SHORT TASK
Skipping all pictures, set down the lines of the listing from the first through the one with "m.node_tree.links, m.node_tree.nodes['Principled BSDF']".

### DATA SHOWN ###

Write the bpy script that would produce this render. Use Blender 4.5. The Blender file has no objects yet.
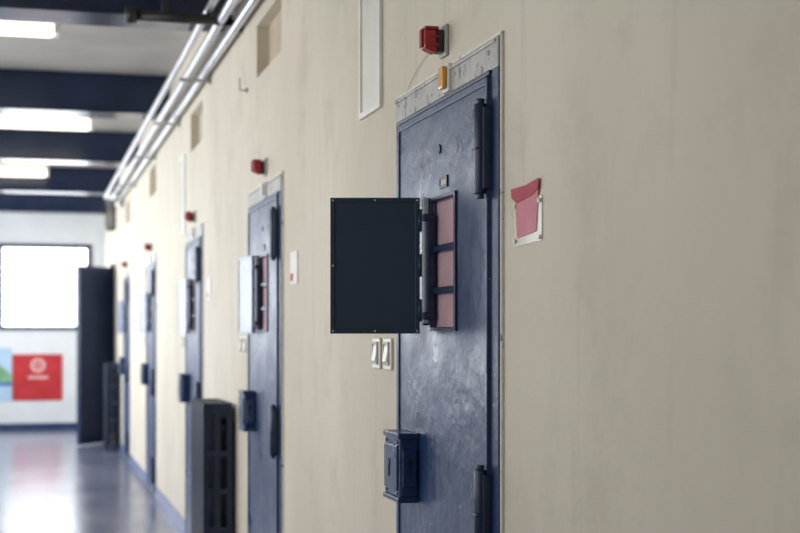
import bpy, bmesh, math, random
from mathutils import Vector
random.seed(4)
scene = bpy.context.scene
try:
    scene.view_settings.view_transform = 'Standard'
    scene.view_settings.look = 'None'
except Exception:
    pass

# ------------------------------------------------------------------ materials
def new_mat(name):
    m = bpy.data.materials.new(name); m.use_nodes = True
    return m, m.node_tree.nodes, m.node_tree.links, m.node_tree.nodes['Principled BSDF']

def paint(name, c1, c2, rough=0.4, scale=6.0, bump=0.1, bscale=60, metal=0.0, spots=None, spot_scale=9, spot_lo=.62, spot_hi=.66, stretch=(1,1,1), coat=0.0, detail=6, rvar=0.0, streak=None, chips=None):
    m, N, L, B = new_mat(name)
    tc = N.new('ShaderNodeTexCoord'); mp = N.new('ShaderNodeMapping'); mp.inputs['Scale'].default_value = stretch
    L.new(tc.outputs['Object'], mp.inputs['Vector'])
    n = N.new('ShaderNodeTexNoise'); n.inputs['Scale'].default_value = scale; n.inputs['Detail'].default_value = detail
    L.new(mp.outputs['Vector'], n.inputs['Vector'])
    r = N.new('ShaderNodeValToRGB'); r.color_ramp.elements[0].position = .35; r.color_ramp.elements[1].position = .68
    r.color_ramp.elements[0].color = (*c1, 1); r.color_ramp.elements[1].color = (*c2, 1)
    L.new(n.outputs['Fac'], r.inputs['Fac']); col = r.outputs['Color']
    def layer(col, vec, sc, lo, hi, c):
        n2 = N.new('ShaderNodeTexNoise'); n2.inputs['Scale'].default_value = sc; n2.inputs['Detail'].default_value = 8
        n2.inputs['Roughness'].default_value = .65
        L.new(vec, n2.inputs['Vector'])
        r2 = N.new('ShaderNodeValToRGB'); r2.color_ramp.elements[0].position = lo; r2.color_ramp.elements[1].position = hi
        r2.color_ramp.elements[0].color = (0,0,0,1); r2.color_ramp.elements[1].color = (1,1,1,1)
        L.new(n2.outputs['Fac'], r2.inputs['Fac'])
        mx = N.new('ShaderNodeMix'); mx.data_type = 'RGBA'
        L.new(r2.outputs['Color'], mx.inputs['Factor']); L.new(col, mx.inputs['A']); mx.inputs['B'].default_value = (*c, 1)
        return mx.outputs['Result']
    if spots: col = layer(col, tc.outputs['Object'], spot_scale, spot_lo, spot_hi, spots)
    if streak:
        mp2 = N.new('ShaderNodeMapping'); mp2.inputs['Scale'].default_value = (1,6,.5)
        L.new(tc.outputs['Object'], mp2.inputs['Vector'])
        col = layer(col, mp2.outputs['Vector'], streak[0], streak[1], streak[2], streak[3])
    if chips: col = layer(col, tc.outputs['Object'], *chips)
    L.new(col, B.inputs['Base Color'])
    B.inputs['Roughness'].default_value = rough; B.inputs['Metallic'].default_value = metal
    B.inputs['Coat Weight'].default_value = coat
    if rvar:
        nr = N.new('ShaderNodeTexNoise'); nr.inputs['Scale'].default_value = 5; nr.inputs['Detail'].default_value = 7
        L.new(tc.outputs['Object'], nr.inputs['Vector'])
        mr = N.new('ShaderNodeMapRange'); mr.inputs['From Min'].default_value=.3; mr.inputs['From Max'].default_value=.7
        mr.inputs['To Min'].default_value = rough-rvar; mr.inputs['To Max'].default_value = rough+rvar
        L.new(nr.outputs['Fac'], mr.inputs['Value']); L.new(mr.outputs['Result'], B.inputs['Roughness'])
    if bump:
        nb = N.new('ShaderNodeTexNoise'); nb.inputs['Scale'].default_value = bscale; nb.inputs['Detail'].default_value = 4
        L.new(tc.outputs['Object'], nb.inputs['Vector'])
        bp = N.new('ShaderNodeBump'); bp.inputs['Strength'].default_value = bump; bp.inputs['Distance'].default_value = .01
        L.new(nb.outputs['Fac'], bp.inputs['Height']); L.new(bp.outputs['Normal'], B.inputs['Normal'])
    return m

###

TASK ANSWER
Write the bpy script that would produce this render. Use Blender 4.5. The Blender file has no objects yet.
import bpy, bmesh, math, random
from mathutils import Vector
random.seed(4)
scene = bpy.context.scene
try:
    scene.view_settings.view_transform = 'Standard'
    scene.view_settings.look = 'None'
except Exception:
    pass

# ------------------------------------------------------------------ materials
def new_mat(name):
    m = bpy.data.materials.new(name); m.use_nodes = True
    return m, m.node_tree.nodes, m.node_tree.links, m.node_tree.nodes['Principled BSDF']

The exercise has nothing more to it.